Hun Sen refuse aujourd’hui tout dialogue avec les leaders de l’opposition qui n’ont aucune chance démocratique d’accéder au pouvoir. Il installe des membres de sa famille à des postes clés pour sécuriser son pouvoir. Mais le Cambodge se retrouve aussi dans une surenchère nationaliste inquiétante avec, au coeur, des symbôles de l’empire Khmer. Ainsi, le temple de Preah Vihear est disputé par la Thaïlande suite aux changements de frontières durant la domination française. Un problème de tracé de frontière existe aussi avec la province de Svay Rieng et on peut rendre grace de Hun Sen de ne pas avoir mis trop en exergue ce conflit pour assoir son pouvoir. Il faut dire qu’il a accédé au pouvoir en partie grace au Vietnam dans la période de la République populaire du Kampuchea. Le parti de Hun Sen, Le Parti du peuple Cambodgien, reste un héritier du parti communiste et pourtant est membre de l’International Démocrate Centriste, dont les Républicains français et la CDU allemande sont aussi membres.
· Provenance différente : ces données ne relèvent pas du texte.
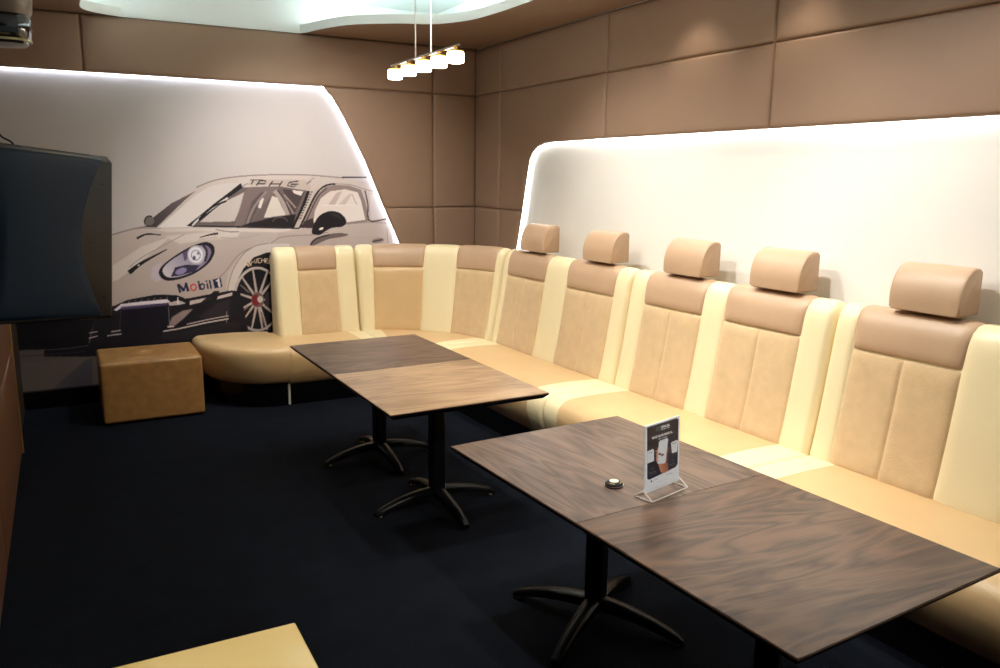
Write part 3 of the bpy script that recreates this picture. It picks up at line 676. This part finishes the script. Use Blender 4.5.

S’il restait un semblant d’équilibre dans les législatives (probablement balayé dans le scrutin de juillet de cette année), ce n’est pas le cas dans le sénat du pays dominé par le PPC. L’ONU a suspendu son aide à l’organisation des législatives. Mais la Chine a trouvé un allié de poids dans la région avec le Cambodge. Le pays est le principal partenaire économique et a bloqué certaines discussions dans l’ASEAN, dont il faut rappeler que la Chine est absente. Le divorce semble donc bien consommé aujourd’hui avec les Etats-unis qui peuvent dire aujourd’hui leur couroux vis-à-vis de la tournure du régime. Et on comprend la Chine qui essaie de mettre en place une nouvelle Route de la soie tant maritime que routière. Le Cambodge peut-être un moyen de liaison entre les deux, puisque le Laos voisin est aussi proche politiquement. La lutte d’influence USA-Chine se joue donc aussi dans ce pays. Il faut ajouter à cela que les ressources pétrolières du Cambodge ne sont pas encore très connues. Il y a donc un potentiel enfoui dans ce pays et ses côtes proches.
Mais depuis quelques temps, on observe une dérive nouvelle vers le culte de la personnalité. Il s’inscrit comme chantre de la stabilité, même si le pays reste à la traîne dans la région à coté de ses voisins thaïlandais et vietnamiens. Les indicateurs économiques montrent tout de même une forte croissance depuis 2000, que la crise économique mondiale n’a pas entammée. On a atteint des taux à deux chiffres pendant quelques années, et on reste au dessus des 7%. La pauvreté diminue selon les chiffres officiels et on est aujourd’hui à 20% contre 50% au début des années 2000. Autant de facteurs qui expliquent aussi que le Japon signe des accords avec le leader du pays pour des prêts financiers importants, au grand dam du leader de l’opposition. Les intérêts économiques sont souvent plus importants que l’exercice de la démocratie. Et il n’est pas sûr que l’opposition possible soit plus crédible dans ce domaine d’ailleurs avec un parti d’opposition qui avait lui aussi un culte de la personnalité (Parti Sam Rainsy) et un recours à l’autoritarisme. Il n’y a plus qu’à espérer que la succession de Hun Sen dans quelques années se fasse en douceur.